Saturday, December 1, 2007

Lights on

I've started taking more of an interest in the building beside Public Broadcasting on Capitol Street. Saturday nights, I'm usually there reading cards and the weather while Garrison Keillor turns in a carbon neutral radio show. It's a quiet gig, but I get a lot of work done.

It was a Saturday in November, I parked the car and I walked toward the entrance. Halfway across to the door, I remembered the coffee I'd brought from home to help me stay awake. Public Broadcasting has coffee. They get big packages of the precisely measured Maxwell House bags, which have the authentic Colombian taste of Juan Valdez's greasy ass.

Call me a coffee snob.

I needed the coffee and went back to get my freshly ground Mexican Organic. The lights of the neighboring apartment building glowed warmly in the gloom of the fading daylight. On the third floor, illuminated against the shadow of the building and framed by dark curtains, two women stripped to the waist were fondling each other. They were pale skinned, young and slender. I can't say beautiful. Their faces were obscured by the shade drawn partially down the window.

I stood there for a moment, surprised, amused, interested then a little ashamed at sampling someone else's moment. This thing I was seeing wasn't meant for my eyes, but wasn't stolen from them either. They weren't being immodest, just careless. I wasn't trying to invade their privacy, but had happened upon it like a penny found on the street. I wanted to turn away, but could not until they moved away from the window to some couch or bed out of my view.

I was disappointed, but relieved to be free. I'd been like a deer caught grazing in the middle of the road. I collected my coffee and calculated the likelihood of either of the women chucking a television set on top of my car from that distance. Something like that happened in this parking lot a little over a year ago.

A year ago, my old car had been smashed by an angry and jealous woman whose girlfriend supposedly was cheating on her. The woman had crept into her apartment and shoved everything she could lift out the window.
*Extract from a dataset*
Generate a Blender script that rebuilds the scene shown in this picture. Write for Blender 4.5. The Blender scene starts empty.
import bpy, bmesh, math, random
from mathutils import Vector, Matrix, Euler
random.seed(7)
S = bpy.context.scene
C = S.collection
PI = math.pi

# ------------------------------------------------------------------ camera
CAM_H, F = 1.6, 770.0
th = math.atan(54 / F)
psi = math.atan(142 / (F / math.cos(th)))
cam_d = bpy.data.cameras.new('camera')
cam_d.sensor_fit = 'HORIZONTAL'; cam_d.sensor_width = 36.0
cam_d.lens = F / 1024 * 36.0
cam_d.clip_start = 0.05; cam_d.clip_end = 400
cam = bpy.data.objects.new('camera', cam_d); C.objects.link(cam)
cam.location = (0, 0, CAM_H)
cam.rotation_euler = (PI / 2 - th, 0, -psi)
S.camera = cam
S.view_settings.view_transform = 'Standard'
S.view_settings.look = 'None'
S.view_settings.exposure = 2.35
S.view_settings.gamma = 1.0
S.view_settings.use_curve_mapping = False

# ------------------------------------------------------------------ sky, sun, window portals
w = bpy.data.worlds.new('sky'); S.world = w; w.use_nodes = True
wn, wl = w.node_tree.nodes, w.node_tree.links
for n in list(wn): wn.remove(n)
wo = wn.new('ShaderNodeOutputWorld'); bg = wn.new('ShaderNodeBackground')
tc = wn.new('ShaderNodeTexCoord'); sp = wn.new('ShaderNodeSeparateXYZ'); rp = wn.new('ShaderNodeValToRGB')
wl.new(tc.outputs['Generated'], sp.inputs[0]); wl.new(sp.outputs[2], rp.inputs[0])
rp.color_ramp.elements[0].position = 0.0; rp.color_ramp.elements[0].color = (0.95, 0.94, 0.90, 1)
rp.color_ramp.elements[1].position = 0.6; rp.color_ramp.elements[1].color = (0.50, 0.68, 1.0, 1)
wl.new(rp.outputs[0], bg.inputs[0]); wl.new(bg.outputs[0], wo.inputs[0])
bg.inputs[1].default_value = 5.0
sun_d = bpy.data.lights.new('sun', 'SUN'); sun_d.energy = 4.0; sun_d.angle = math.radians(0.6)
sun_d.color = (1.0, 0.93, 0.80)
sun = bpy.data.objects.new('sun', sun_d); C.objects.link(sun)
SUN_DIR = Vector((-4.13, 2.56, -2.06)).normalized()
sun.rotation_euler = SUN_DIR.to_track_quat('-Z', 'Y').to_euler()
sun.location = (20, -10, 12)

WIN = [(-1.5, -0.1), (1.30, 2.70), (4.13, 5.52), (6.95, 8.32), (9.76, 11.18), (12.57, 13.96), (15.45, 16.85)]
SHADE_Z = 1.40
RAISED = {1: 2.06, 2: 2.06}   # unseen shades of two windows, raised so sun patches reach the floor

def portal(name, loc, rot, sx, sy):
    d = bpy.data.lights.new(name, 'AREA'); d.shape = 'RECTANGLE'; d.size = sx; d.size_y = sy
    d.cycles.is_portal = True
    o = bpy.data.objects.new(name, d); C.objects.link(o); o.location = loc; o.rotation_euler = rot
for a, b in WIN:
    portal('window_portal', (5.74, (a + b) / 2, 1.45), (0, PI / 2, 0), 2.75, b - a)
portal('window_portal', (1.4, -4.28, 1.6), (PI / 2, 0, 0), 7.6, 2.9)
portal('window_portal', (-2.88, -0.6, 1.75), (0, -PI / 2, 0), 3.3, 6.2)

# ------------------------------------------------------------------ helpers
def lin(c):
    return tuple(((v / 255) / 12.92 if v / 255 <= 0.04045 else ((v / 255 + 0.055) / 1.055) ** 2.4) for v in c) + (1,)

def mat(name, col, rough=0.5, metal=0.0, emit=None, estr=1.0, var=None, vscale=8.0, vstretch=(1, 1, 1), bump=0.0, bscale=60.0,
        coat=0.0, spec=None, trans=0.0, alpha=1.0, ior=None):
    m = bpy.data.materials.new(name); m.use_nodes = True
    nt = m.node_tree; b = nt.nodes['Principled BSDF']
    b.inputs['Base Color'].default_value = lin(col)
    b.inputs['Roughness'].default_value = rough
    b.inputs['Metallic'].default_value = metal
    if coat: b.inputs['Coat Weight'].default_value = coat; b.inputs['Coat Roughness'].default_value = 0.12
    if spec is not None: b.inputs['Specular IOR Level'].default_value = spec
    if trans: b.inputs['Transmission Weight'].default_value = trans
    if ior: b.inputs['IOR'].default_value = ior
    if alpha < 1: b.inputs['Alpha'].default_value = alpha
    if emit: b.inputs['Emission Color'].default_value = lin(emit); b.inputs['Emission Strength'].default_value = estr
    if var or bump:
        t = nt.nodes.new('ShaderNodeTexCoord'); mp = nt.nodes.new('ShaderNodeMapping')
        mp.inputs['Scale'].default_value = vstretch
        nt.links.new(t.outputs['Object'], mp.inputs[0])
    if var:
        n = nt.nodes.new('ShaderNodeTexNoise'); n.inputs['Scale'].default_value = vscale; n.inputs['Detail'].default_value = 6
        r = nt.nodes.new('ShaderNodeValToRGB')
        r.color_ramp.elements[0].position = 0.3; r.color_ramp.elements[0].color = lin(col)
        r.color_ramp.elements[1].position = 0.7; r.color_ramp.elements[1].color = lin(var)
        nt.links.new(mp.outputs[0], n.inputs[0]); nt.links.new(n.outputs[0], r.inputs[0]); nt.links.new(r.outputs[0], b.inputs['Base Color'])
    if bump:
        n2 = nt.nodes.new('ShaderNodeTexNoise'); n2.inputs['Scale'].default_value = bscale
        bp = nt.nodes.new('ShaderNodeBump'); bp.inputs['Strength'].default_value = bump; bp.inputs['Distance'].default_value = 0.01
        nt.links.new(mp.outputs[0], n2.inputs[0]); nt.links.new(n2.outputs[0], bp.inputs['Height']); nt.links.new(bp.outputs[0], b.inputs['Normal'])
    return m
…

Some of it had rained down on my car. It dented the roof and the hood of the station wagon. It cracked the windshield. The car took a beating, but it was insured. It was also parked because I couldn't afford to fix the rusted out suspension system.

I remember the cop who investigated the incident seemed a little confused at how I took the whole thing. He expected me to be upset, to be indignant, to be righteously angry. This was my car, but I wasn't even really annoyed. I laughed about it. It's an example of how things work in my world. My luck is seldom bad, but it's always hard.

It's truth. The things you own end up owning you. I couldn't drive the car. It was unsafe. I couldn't afford to fix it, but I couldn't afford to replace it. I was stuck in limbo, still making payments on it every month, still paying for insurance and still riding the bus.

The check from the insurance company was enough to pay it off. I was free.

Standing at my car, looking at the window, I reckoned they'd have to be Olympic hammer throwers to hit the windshield from here and quite frankly neither of them had the forearms, but that was okay. The car I have now drives fine.

God bless angry people who do good deeds by accident and bless people who aren't afraid to love others with the lights on and the window open.